● **Task requirements**:
From the listing, collect all lines containing the word "scene".

═════ Dataset content

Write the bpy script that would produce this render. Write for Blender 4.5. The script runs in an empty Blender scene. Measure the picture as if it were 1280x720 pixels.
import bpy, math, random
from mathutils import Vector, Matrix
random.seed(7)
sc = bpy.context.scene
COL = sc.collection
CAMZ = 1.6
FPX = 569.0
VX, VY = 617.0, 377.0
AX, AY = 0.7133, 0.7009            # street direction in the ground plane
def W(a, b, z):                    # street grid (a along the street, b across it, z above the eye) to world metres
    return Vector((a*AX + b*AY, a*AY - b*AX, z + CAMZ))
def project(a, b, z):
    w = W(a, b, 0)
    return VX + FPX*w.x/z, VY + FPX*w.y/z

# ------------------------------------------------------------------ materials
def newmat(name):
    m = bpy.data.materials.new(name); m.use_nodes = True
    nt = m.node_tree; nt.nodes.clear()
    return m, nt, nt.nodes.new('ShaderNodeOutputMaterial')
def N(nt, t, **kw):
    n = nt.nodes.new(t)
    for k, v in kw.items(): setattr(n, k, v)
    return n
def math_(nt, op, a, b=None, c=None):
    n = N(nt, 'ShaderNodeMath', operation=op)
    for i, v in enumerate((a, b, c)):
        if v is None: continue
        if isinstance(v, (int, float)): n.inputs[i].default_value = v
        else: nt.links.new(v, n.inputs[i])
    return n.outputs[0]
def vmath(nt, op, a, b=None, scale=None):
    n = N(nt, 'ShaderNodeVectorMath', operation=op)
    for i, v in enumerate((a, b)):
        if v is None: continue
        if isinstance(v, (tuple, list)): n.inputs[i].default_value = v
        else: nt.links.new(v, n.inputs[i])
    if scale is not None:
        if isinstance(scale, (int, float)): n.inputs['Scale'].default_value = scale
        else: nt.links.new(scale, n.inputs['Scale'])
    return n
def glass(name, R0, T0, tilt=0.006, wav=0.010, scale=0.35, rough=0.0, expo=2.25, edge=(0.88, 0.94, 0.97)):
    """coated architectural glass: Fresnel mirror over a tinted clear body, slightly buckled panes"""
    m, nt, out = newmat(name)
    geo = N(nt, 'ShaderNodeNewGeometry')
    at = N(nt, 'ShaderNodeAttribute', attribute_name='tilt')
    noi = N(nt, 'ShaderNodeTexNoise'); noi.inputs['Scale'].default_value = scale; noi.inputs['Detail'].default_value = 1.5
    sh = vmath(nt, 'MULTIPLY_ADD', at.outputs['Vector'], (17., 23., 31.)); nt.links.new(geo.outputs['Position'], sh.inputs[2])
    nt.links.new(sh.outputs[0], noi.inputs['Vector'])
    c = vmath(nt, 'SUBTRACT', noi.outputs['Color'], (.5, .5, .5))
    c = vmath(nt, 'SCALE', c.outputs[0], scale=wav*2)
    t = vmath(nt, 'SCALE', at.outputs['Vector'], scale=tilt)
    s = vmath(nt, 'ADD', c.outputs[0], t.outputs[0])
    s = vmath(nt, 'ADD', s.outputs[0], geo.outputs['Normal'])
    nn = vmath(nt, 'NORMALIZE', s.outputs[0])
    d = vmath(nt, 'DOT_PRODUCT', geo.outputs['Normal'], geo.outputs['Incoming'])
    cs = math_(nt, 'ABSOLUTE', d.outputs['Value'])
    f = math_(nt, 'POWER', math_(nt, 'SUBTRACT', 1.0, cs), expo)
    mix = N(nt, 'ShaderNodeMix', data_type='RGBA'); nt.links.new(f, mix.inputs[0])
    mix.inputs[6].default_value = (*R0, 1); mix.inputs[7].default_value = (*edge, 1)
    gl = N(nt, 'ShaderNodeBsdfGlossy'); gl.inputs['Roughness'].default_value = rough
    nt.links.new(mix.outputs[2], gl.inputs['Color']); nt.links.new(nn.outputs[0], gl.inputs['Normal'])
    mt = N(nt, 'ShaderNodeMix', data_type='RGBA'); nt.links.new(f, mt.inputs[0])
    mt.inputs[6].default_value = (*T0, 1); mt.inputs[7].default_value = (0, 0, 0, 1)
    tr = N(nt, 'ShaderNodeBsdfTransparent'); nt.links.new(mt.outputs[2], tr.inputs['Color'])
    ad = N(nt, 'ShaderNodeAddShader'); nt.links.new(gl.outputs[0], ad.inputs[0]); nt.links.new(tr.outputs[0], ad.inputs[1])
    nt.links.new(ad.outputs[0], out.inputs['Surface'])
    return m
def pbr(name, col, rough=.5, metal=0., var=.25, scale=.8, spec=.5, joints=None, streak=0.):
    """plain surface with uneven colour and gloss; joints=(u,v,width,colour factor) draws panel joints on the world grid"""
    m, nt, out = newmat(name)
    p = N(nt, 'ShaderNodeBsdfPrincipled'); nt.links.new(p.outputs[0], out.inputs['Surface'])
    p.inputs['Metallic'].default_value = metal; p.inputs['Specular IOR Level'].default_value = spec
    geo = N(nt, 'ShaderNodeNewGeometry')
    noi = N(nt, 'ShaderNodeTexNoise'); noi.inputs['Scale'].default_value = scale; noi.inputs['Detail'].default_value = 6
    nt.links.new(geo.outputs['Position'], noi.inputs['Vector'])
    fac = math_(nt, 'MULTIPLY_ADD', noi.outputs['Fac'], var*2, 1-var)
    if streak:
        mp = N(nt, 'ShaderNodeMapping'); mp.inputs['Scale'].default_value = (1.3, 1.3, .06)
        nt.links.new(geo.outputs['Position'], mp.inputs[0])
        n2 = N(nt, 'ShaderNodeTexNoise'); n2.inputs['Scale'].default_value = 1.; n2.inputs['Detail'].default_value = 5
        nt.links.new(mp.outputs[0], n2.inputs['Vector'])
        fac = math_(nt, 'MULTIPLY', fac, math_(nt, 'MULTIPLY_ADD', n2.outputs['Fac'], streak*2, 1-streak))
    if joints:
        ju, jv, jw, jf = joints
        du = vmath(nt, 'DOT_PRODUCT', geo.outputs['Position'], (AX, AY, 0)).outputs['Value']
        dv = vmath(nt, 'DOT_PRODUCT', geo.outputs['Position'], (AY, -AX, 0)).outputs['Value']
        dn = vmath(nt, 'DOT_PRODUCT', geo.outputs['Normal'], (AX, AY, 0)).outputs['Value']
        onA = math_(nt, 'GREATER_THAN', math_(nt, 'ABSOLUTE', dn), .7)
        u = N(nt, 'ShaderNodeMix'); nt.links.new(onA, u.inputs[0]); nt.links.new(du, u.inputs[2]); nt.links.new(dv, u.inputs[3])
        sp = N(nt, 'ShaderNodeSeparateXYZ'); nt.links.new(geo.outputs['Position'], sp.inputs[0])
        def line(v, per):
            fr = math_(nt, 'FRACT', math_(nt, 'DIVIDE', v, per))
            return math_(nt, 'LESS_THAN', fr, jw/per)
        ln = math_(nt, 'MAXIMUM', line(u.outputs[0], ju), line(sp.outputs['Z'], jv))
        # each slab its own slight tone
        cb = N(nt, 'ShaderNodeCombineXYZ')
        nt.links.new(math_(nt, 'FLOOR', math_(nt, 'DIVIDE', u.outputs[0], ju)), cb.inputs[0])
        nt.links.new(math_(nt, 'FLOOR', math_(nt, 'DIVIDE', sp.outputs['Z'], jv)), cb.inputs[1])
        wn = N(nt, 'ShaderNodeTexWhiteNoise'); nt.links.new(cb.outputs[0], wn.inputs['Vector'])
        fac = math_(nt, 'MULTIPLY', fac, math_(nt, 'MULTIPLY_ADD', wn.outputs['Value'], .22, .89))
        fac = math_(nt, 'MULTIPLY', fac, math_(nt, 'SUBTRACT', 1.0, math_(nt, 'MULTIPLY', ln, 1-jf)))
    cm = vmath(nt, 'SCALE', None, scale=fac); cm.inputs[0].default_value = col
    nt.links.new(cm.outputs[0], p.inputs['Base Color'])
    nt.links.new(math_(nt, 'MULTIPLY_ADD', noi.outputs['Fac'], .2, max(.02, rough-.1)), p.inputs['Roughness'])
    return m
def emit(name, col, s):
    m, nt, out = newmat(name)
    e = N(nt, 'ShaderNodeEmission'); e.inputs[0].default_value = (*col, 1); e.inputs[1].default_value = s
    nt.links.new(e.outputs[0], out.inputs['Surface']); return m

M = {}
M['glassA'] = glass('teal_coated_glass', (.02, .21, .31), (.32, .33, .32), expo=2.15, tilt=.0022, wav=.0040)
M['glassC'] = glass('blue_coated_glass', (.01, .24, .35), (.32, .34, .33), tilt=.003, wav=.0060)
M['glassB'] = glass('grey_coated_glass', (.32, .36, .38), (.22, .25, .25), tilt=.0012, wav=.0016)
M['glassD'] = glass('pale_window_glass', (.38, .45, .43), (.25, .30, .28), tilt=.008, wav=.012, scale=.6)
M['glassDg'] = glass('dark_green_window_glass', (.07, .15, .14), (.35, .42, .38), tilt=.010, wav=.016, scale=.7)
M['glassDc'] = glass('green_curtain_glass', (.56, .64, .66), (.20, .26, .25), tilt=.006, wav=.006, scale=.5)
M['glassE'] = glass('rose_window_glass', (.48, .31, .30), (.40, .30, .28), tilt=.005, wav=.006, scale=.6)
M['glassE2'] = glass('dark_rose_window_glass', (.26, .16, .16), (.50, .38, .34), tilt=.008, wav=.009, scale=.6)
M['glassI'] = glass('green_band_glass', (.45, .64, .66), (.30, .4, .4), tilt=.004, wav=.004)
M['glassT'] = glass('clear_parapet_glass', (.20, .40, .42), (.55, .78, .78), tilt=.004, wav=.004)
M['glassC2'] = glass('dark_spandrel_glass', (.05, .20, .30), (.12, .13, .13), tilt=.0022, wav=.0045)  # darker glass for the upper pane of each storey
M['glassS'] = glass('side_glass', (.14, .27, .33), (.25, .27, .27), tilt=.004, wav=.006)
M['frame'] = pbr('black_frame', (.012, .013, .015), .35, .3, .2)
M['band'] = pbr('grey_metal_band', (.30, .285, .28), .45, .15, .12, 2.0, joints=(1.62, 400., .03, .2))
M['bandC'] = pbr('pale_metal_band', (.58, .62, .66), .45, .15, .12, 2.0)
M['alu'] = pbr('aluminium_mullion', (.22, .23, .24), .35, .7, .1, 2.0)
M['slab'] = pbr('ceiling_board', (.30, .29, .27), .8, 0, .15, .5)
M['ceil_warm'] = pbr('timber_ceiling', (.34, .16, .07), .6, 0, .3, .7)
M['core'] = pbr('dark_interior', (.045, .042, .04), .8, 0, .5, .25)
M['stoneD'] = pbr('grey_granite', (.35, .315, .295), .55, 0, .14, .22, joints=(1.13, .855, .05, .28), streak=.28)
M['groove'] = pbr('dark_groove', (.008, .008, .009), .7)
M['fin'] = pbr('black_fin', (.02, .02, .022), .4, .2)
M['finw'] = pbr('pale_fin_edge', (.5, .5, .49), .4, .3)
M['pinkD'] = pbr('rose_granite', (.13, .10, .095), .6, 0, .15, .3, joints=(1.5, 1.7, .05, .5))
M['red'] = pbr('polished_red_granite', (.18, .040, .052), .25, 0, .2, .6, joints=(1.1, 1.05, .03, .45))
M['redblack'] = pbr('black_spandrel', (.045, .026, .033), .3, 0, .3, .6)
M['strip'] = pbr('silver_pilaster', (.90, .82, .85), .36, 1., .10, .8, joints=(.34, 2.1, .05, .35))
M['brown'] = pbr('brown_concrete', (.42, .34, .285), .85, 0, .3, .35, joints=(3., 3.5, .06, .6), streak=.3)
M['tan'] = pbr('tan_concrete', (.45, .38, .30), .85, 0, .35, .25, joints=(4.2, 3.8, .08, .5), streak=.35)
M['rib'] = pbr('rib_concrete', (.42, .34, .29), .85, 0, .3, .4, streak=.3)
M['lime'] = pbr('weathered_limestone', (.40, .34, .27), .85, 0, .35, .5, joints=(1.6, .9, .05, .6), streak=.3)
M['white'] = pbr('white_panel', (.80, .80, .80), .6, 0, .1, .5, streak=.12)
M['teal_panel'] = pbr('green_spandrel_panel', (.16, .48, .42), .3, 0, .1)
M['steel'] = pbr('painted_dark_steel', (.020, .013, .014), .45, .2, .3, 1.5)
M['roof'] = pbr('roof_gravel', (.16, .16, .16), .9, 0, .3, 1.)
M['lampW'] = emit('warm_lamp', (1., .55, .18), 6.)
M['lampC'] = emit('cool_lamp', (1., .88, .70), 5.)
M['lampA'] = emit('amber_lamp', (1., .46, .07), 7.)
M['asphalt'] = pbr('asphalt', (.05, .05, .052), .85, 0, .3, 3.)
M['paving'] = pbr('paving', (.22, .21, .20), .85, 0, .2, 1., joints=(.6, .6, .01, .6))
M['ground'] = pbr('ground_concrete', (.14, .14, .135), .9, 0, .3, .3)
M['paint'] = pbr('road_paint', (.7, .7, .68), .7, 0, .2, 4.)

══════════

● **Task answer**:
Write the bpy script that would produce this render. Write for Blender 4.5. The script runs in an empty Blender scene. Measure the picture as if it were 1280x720 pixels.
sc = bpy.context.scene